▸ Your goal: Copy out all the lines exactly. Omit pictures.

▸ Source material:
****************

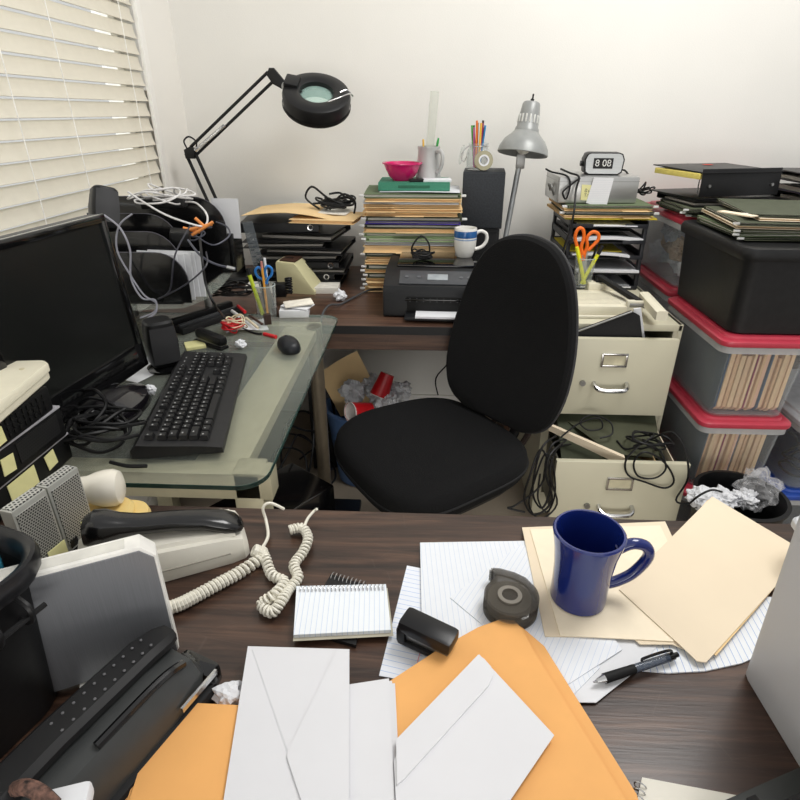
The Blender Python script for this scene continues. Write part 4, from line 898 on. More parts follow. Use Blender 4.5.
for k in range(5):
    a = k * 2 * math.pi / 5 + .3; c, s = math.cos(a), math.sin(a)
    lg_ = P('base_arm', MB().loft([[(c * r - s * w_, s * r + c * w_, z + dz) for w_, dz in ((-w, 0), (w, 0), (w, h), (-w, h))] for r, w, z, h in ((.0, .026, .085, .04), (.15, .022, .08, .032), (.29, .016, .066, .024))]), BLACKP, ch)
    P('caster', MB().cyl((c * .28 - s * -.012, s * .28 + c * -.012, .028), (c * .28 - s * -.026, s * .28 + c * -.026, .028), .027).cyl((c * .28 - s * .012, s * .28 + c * .012, .028), (c * .28 - s * .026, s * .28 + c * .026, .028), .027).cyl((c * .28, s * .28, .03), (c * .28, s * .28, .07), .008), BLACKP, lg_)

# ------------------------------------------------------------------ blue wastebasket
wx, wy = -.235, 1.93
wb = T('wastebasket', 'blue plastic wastebasket overflowing with paper under the walnut table', 'wastebasket', (wx, wy, 0), 0)
P('basket', MB().lathe([(0, .002), (.095, .0), (.102, .006), (.138, .31), (.146, .312), (.147, .32), (.134, .322), (.133, .31), (.098, .01), (0, .008)], 44), mat('blue_bin', (78, 108, 152), .4, var=.05), wb)
def leafthing(name, label, cat, pts, m, th=.0012, group=None):
    a, b, c, d = [V(p) for p in pts]
    return S(name, MB().grid(lambda u, v: a.lerp(b, u).lerp(d.lerp(c, u), v) + V((0, -.006 * math.sin(u * 3), .008 * math.sin(u * 3 + v))), 8, 6, th), m, label, cat, group)
Yw = 1.97
leafthing('file_folder', 'opened manila folder poking out of the blue wastebasket', 'folder', [atY(318, 374, Yw), atY(357, 351, Yw + .03), atY(384, 402, Yw), atY(341, 418, Yw - .02)], MANILA, .0014)
cr = [((353, 392), .055, 1.90, 'left'), ((378, 394), .05, 1.90, 'middle'), ((400, 392), .052, 1.94, 'right'), ((373, 384), .045, 1.97, 'back'), ((388, 404), .055, 1.86, 'front')]
for i, ((px, py), r, Y, nm) in enumerate(cr):
    p = atY(px, py, Y); S('crumpled_paper', MB().crumple(p, r, i + 1, .9, 4), PAPER, 'crumpled white paper at the %s of the blue wastebasket' % nm, 'paper', 'crumpled papers in the blue wastebasket', flat=True)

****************

▸ Task result:
The Blender Python script for this scene continues. Write part 4, from line 898 on. More parts follow. Use Blender 4.5.
for k in range(5):
    a = k * 2 * math.pi / 5 + .3; c, s = math.cos(a), math.sin(a)
    lg_ = P('base_arm', MB().loft([[(c * r - s * w_, s * r + c * w_, z + dz) for w_, dz in ((-w, 0), (w, 0), (w, h), (-w, h))] for r, w, z, h in ((.0, .026, .085, .04), (.15, .022, .08, .032), (.29, .016, .066, .024))]), BLACKP, ch)
    P('caster', MB().cyl((c * .28 - s * -.012, s * .28 + c * -.012, .028), (c * .28 - s * -.026, s * .28 + c * -.026, .028), .027).cyl((c * .28 - s * .012, s * .28 + c * .012, .028), (c * .28 - s * .026, s * .28 + c * .026, .028), .027).cyl((c * .28, s * .28, .03), (c * .28, s * .28, .07), .008), BLACKP, lg_)

# ------------------------------------------------------------------ blue wastebasket
wx, wy = -.235, 1.93
wb = T('wastebasket', 'blue plastic wastebasket overflowing with paper under the walnut table', 'wastebasket', (wx, wy, 0), 0)
P('basket', MB().lathe([(0, .002), (.095, .0), (.102, .006), (.138, .31), (.146, .312), (.147, .32), (.134, .322), (.133, .31), (.098, .01), (0, .008)], 44), mat('blue_bin', (78, 108, 152), .4, var=.05), wb)
def leafthing(name, label, cat, pts, m, th=.0012, group=None):
    a, b, c, d = [V(p) for p in pts]
    return S(name, MB().grid(lambda u, v: a.lerp(b, u).lerp(d.lerp(c, u), v) + V((0, -.006 * math.sin(u * 3), .008 * math.sin(u * 3 + v))), 8, 6, th), m, label, cat, group)
Yw = 1.97
leafthing('file_folder', 'opened manila folder poking out of the blue wastebasket', 'folder', [atY(318, 374, Yw), atY(357, 351, Yw + .03), atY(384, 402, Yw), atY(341, 418, Yw - .02)], MANILA, .0014)
cr = [((353, 392), .055, 1.90, 'left'), ((378, 394), .05, 1.90, 'middle'), ((400, 392), .052, 1.94, 'right'), ((373, 384), .045, 1.97, 'back'), ((388, 404), .055, 1.86, 'front')]
for i, ((px, py), r, Y, nm) in enumerate(cr):
    p = atY(px, py, Y); S('crumpled_paper', MB().crumple(p, r, i + 1, .9, 4), PAPER, 'crumpled white paper at the %s of the blue wastebasket' % nm, 'paper', 'crumpled papers in the blue wastebasket', flat=True)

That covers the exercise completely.